● Challenge: Give the lines again exactly, from the one holding "BLACKL = mat('black_fabric', (22, 21, 21), 0.8)" to the last line of the listing below, both ends included and nothing added.

● Data block:
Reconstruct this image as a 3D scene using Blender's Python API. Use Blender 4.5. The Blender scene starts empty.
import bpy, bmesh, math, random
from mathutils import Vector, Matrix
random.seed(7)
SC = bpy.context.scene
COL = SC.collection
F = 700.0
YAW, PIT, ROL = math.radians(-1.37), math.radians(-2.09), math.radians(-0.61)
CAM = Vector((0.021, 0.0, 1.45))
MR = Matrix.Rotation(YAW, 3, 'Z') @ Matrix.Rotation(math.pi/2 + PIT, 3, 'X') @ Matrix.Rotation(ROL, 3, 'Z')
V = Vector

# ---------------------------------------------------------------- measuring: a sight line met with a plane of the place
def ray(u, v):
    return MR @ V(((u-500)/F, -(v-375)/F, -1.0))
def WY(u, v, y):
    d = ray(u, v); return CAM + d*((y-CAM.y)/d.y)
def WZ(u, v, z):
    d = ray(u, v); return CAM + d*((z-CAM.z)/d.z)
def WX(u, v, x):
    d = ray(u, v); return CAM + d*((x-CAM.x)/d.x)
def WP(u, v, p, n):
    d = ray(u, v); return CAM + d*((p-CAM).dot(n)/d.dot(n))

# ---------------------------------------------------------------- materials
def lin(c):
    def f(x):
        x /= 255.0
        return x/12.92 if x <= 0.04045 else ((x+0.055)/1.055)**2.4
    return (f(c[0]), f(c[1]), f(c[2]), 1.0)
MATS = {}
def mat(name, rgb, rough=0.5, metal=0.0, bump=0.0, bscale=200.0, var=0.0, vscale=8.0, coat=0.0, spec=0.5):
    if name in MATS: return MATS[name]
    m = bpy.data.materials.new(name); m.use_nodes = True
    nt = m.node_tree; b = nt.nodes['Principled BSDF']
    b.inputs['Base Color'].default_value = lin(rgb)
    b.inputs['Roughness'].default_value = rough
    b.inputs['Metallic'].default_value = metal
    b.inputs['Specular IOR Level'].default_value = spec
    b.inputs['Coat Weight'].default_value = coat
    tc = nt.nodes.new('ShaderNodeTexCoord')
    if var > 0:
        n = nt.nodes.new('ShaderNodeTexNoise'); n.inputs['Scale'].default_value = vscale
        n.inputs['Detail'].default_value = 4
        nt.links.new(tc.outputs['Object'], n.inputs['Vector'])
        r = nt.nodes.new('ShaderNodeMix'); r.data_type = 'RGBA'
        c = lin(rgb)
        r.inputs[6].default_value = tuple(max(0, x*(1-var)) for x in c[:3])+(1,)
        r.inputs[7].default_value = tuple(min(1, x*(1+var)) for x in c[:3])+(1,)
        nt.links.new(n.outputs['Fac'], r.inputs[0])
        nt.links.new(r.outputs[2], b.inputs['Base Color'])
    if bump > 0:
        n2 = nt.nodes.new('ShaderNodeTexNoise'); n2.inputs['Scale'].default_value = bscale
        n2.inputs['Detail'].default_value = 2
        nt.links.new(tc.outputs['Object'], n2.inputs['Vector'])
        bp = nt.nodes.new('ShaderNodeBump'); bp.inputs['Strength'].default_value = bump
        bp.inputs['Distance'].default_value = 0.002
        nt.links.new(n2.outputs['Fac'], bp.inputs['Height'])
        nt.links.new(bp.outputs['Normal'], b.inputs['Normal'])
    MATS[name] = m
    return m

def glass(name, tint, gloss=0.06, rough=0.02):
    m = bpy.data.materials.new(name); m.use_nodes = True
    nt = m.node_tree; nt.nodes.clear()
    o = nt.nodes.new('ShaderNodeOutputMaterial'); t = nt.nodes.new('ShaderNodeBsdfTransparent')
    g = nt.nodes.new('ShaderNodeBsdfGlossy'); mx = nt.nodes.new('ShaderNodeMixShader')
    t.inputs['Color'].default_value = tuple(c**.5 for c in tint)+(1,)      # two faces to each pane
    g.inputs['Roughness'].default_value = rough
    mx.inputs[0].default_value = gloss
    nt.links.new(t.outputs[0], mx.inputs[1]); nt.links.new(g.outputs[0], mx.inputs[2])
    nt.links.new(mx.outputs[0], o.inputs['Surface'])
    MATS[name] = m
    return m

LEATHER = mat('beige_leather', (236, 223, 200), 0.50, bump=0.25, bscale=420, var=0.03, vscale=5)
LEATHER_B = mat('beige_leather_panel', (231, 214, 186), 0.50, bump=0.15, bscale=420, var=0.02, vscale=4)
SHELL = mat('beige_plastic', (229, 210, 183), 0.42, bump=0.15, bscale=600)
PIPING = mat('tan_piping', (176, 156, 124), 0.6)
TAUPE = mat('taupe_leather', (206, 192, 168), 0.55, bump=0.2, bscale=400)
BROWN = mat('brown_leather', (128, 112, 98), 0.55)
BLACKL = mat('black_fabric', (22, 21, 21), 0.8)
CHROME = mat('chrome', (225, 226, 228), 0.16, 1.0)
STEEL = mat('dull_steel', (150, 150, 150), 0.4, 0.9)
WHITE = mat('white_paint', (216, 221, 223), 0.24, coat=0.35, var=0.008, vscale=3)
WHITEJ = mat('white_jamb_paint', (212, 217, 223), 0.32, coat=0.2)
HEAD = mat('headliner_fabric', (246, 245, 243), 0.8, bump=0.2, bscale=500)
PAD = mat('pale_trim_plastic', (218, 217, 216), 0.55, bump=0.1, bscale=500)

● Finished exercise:
BLACKL = mat('black_fabric', (22, 21, 21), 0.8)
CHROME = mat('chrome', (225, 226, 228), 0.16, 1.0)
STEEL = mat('dull_steel', (150, 150, 150), 0.4, 0.9)
WHITE = mat('white_paint', (216, 221, 223), 0.24, coat=0.35, var=0.008, vscale=3)
WHITEJ = mat('white_jamb_paint', (212, 217, 223), 0.32, coat=0.2)
HEAD = mat('headliner_fabric', (246, 245, 243), 0.8, bump=0.2, bscale=500)
PAD = mat('pale_trim_plastic', (218, 217, 216), 0.55, bump=0.1, bscale=500)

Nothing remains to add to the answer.